TO DO
Reproduce all records exactly.
= = = =
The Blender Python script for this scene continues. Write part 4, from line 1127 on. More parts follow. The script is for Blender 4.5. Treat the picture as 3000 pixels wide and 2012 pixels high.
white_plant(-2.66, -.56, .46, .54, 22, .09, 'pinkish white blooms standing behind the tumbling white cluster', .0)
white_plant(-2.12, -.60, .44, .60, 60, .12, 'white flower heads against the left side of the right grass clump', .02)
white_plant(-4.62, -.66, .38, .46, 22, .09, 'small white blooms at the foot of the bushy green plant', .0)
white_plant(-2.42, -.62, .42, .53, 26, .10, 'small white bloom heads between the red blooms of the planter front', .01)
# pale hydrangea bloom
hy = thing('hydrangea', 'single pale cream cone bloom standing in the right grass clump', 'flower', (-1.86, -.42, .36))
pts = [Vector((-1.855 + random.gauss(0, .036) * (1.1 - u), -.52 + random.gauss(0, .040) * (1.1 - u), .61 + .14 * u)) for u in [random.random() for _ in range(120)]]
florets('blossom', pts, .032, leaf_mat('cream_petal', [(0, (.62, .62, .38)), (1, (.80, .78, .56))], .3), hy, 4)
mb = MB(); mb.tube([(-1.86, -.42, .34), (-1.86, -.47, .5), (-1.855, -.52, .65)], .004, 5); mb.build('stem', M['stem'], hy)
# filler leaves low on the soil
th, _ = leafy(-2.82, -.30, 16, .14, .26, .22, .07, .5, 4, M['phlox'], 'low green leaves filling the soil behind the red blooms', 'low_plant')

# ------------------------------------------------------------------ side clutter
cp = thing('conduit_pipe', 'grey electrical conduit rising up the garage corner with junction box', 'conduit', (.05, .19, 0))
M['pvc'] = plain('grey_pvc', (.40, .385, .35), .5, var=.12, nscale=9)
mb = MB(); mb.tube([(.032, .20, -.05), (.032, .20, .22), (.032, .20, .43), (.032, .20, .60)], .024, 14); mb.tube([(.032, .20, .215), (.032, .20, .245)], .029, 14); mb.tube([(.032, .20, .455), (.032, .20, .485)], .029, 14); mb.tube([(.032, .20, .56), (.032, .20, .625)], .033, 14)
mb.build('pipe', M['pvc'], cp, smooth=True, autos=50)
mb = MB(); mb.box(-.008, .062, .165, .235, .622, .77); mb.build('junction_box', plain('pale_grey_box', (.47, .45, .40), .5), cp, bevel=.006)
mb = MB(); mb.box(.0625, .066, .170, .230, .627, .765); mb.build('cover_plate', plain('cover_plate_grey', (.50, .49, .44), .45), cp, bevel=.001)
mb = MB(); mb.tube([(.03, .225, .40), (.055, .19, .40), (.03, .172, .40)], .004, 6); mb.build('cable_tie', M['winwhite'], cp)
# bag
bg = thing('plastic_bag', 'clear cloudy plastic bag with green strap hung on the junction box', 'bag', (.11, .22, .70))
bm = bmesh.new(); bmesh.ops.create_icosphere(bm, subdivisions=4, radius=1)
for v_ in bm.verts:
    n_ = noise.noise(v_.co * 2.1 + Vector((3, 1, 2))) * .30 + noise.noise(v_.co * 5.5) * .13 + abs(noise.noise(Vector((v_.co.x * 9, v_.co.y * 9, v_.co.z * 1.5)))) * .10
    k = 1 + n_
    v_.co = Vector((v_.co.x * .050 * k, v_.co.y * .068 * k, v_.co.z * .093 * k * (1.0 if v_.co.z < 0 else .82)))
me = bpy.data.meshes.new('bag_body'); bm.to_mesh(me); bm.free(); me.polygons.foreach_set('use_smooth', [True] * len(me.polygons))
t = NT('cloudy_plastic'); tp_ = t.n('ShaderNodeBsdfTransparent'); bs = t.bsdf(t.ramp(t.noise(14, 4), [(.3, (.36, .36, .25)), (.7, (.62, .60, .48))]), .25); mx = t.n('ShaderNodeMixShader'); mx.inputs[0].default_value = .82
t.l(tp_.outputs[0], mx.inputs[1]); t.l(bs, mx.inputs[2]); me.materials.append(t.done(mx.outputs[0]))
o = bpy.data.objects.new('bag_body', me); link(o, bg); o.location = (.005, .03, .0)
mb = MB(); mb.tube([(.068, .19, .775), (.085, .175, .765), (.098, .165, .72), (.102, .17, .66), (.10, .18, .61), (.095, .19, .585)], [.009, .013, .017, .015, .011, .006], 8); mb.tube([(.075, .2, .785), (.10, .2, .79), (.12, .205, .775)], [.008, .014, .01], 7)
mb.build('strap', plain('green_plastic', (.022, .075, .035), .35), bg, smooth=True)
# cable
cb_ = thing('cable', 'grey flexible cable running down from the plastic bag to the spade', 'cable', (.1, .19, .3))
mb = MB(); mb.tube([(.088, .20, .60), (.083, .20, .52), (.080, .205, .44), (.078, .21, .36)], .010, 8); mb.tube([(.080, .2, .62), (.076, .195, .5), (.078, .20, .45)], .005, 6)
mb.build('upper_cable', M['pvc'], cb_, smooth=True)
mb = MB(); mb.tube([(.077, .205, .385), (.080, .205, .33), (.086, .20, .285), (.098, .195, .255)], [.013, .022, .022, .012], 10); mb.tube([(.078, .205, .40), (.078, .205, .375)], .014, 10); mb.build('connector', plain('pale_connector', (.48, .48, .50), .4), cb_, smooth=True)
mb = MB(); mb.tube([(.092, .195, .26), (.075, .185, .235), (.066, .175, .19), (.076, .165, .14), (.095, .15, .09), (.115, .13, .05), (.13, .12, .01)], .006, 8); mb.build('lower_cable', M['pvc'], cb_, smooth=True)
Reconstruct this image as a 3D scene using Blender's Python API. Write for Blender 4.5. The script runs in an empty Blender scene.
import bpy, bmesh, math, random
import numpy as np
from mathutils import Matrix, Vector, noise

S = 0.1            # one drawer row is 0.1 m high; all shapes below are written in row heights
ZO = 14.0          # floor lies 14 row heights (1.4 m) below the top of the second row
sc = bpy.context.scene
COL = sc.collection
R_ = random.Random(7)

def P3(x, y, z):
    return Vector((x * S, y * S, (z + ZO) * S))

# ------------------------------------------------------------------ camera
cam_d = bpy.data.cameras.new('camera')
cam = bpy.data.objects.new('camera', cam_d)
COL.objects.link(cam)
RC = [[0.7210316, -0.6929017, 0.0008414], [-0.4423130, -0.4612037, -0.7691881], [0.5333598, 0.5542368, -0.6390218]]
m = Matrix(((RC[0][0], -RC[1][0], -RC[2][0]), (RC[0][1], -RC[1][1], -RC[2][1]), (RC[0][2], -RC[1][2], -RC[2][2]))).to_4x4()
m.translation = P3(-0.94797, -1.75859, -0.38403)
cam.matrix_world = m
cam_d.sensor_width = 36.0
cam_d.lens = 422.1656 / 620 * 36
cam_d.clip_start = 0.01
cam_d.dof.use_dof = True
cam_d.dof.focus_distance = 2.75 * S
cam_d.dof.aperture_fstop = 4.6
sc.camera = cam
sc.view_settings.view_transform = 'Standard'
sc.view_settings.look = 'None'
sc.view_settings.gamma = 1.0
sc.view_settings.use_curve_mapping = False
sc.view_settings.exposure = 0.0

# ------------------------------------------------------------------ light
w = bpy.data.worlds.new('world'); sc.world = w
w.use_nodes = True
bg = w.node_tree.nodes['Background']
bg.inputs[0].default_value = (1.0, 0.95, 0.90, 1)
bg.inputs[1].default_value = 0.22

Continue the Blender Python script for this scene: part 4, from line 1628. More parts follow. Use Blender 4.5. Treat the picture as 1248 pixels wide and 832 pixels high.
= = = =
WRITTEN RESPONSE
The Blender Python script for this scene continues. Write part 4, from line 1127 on. More parts follow. The script is for Blender 4.5. Treat the picture as 3000 pixels wide and 2012 pixels high.
white_plant(-2.66, -.56, .46, .54, 22, .09, 'pinkish white blooms standing behind the tumbling white cluster', .0)
white_plant(-2.12, -.60, .44, .60, 60, .12, 'white flower heads against the left side of the right grass clump', .02)
white_plant(-4.62, -.66, .38, .46, 22, .09, 'small white blooms at the foot of the bushy green plant', .0)
white_plant(-2.42, -.62, .42, .53, 26, .10, 'small white bloom heads between the red blooms of the planter front', .01)
# pale hydrangea bloom
hy = thing('hydrangea', 'single pale cream cone bloom standing in the right grass clump', 'flower', (-1.86, -.42, .36))
pts = [Vector((-1.855 + random.gauss(0, .036) * (1.1 - u), -.52 + random.gauss(0, .040) * (1.1 - u), .61 + .14 * u)) for u in [random.random() for _ in range(120)]]
florets('blossom', pts, .032, leaf_mat('cream_petal', [(0, (.62, .62, .38)), (1, (.80, .78, .56))], .3), hy, 4)
mb = MB(); mb.tube([(-1.86, -.42, .34), (-1.86, -.47, .5), (-1.855, -.52, .65)], .004, 5); mb.build('stem', M['stem'], hy)
# filler leaves low on the soil
th, _ = leafy(-2.82, -.30, 16, .14, .26, .22, .07, .5, 4, M['phlox'], 'low green leaves filling the soil behind the red blooms', 'low_plant')

# ------------------------------------------------------------------ side clutter
cp = thing('conduit_pipe', 'grey electrical conduit rising up the garage corner with junction box', 'conduit', (.05, .19, 0))
M['pvc'] = plain('grey_pvc', (.40, .385, .35), .5, var=.12, nscale=9)
mb = MB(); mb.tube([(.032, .20, -.05), (.032, .20, .22), (.032, .20, .43), (.032, .20, .60)], .024, 14); mb.tube([(.032, .20, .215), (.032, .20, .245)], .029, 14); mb.tube([(.032, .20, .455), (.032, .20, .485)], .029, 14); mb.tube([(.032, .20, .56), (.032, .20, .625)], .033, 14)
mb.build('pipe', M['pvc'], cp, smooth=True, autos=50)
mb = MB(); mb.box(-.008, .062, .165, .235, .622, .77); mb.build('junction_box', plain('pale_grey_box', (.47, .45, .40), .5), cp, bevel=.006)
mb = MB(); mb.box(.0625, .066, .170, .230, .627, .765); mb.build('cover_plate', plain('cover_plate_grey', (.50, .49, .44), .45), cp, bevel=.001)
mb = MB(); mb.tube([(.03, .225, .40), (.055, .19, .40), (.03, .172, .40)], .004, 6); mb.build('cable_tie', M['winwhite'], cp)
# bag
bg = thing('plastic_bag', 'clear cloudy plastic bag with green strap hung on the junction box', 'bag', (.11, .22, .70))
bm = bmesh.new(); bmesh.ops.create_icosphere(bm, subdivisions=4, radius=1)
for v_ in bm.verts:
    n_ = noise.noise(v_.co * 2.1 + Vector((3, 1, 2))) * .30 + noise.noise(v_.co * 5.5) * .13 + abs(noise.noise(Vector((v_.co.x * 9, v_.co.y * 9, v_.co.z * 1.5)))) * .10
    k = 1 + n_
    v_.co = Vector((v_.co.x * .050 * k, v_.co.y * .068 * k, v_.co.z * .093 * k * (1.0 if v_.co.z < 0 else .82)))
me = bpy.data.meshes.new('bag_body'); bm.to_mesh(me); bm.free(); me.polygons.foreach_set('use_smooth', [True] * len(me.polygons))
t = NT('cloudy_plastic'); tp_ = t.n('ShaderNodeBsdfTransparent'); bs = t.bsdf(t.ramp(t.noise(14, 4), [(.3, (.36, .36, .25)), (.7, (.62, .60, .48))]), .25); mx = t.n('ShaderNodeMixShader'); mx.inputs[0].default_value = .82
t.l(tp_.outputs[0], mx.inputs[1]); t.l(bs, mx.inputs[2]); me.materials.append(t.done(mx.outputs[0]))
o = bpy.data.objects.new('bag_body', me); link(o, bg); o.location = (.005, .03, .0)
mb = MB(); mb.tube([(.068, .19, .775), (.085, .175, .765), (.098, .165, .72), (.102, .17, .66), (.10, .18, .61), (.095, .19, .585)], [.009, .013, .017, .015, .011, .006], 8); mb.tube([(.075, .2, .785), (.10, .2, .79), (.12, .205, .775)], [.008, .014, .01], 7)
mb.build('strap', plain('green_plastic', (.022, .075, .035), .35), bg, smooth=True)
# cable
cb_ = thing('cable', 'grey flexible cable running down from the plastic bag to the spade', 'cable', (.1, .19, .3))
mb = MB(); mb.tube([(.088, .20, .60), (.083, .20, .52), (.080, .205, .44), (.078, .21, .36)], .010, 8); mb.tube([(.080, .2, .62), (.076, .195, .5), (.078, .20, .45)], .005, 6)
mb.build('upper_cable', M['pvc'], cb_, smooth=True)
mb = MB(); mb.tube([(.077, .205, .385), (.080, .205, .33), (.086, .20, .285), (.098, .195, .255)], [.013, .022, .022, .012], 10); mb.tube([(.078, .205, .40), (.078, .205, .375)], .014, 10); mb.build('connector', plain('pale_connector', (.48, .48, .50), .4), cb_, smooth=True)
mb = MB(); mb.tube([(.092, .195, .26), (.075, .185, .235), (.066, .175, .19), (.076, .165, .14), (.095, .15, .09), (.115, .13, .05), (.13, .12, .01)], .006, 8); mb.build('lower_cable', M['pvc'], cb_, smooth=True)
Reconstruct this image as a 3D scene using Blender's Python API. Write for Blender 4.5. The script runs in an empty Blender scene.
import bpy, bmesh, math, random
import numpy as np
from mathutils import Matrix, Vector, noise

S = 0.1            # one drawer row is 0.1 m high; all shapes below are written in row heights
ZO = 14.0          # floor lies 14 row heights (1.4 m) below the top of the second row
sc = bpy.context.scene
COL = sc.collection
R_ = random.Random(7)

def P3(x, y, z):
    return Vector((x * S, y * S, (z + ZO) * S))

# ------------------------------------------------------------------ camera
cam_d = bpy.data.cameras.new('camera')
cam = bpy.data.objects.new('camera', cam_d)
COL.objects.link(cam)
RC = [[0.7210316, -0.6929017, 0.0008414], [-0.4423130, -0.4612037, -0.7691881], [0.5333598, 0.5542368, -0.6390218]]
m = Matrix(((RC[0][0], -RC[1][0], -RC[2][0]), (RC[0][1], -RC[1][1], -RC[2][1]), (RC[0][2], -RC[1][2], -RC[2][2]))).to_4x4()
m.translation = P3(-0.94797, -1.75859, -0.38403)
cam.matrix_world = m
cam_d.sensor_width = 36.0
cam_d.lens = 422.1656 / 620 * 36
cam_d.clip_start = 0.01
cam_d.dof.use_dof = True
cam_d.dof.focus_distance = 2.75 * S
cam_d.dof.aperture_fstop = 4.6
sc.camera = cam
sc.view_settings.view_transform = 'Standard'
sc.view_settings.look = 'None'
sc.view_settings.gamma = 1.0
sc.view_settings.use_curve_mapping = False
sc.view_settings.exposure = 0.0

# ------------------------------------------------------------------ light
w = bpy.data.worlds.new('world'); sc.world = w
w.use_nodes = True
bg = w.node_tree.nodes['Background']
bg.inputs[0].default_value = (1.0, 0.95, 0.90, 1)
bg.inputs[1].default_value = 0.22

Continue the Blender Python script for this scene: part 4, from line 1628. More parts follow. Use Blender 4.5. Treat the picture as 1248 pixels wide and 832 pixels high.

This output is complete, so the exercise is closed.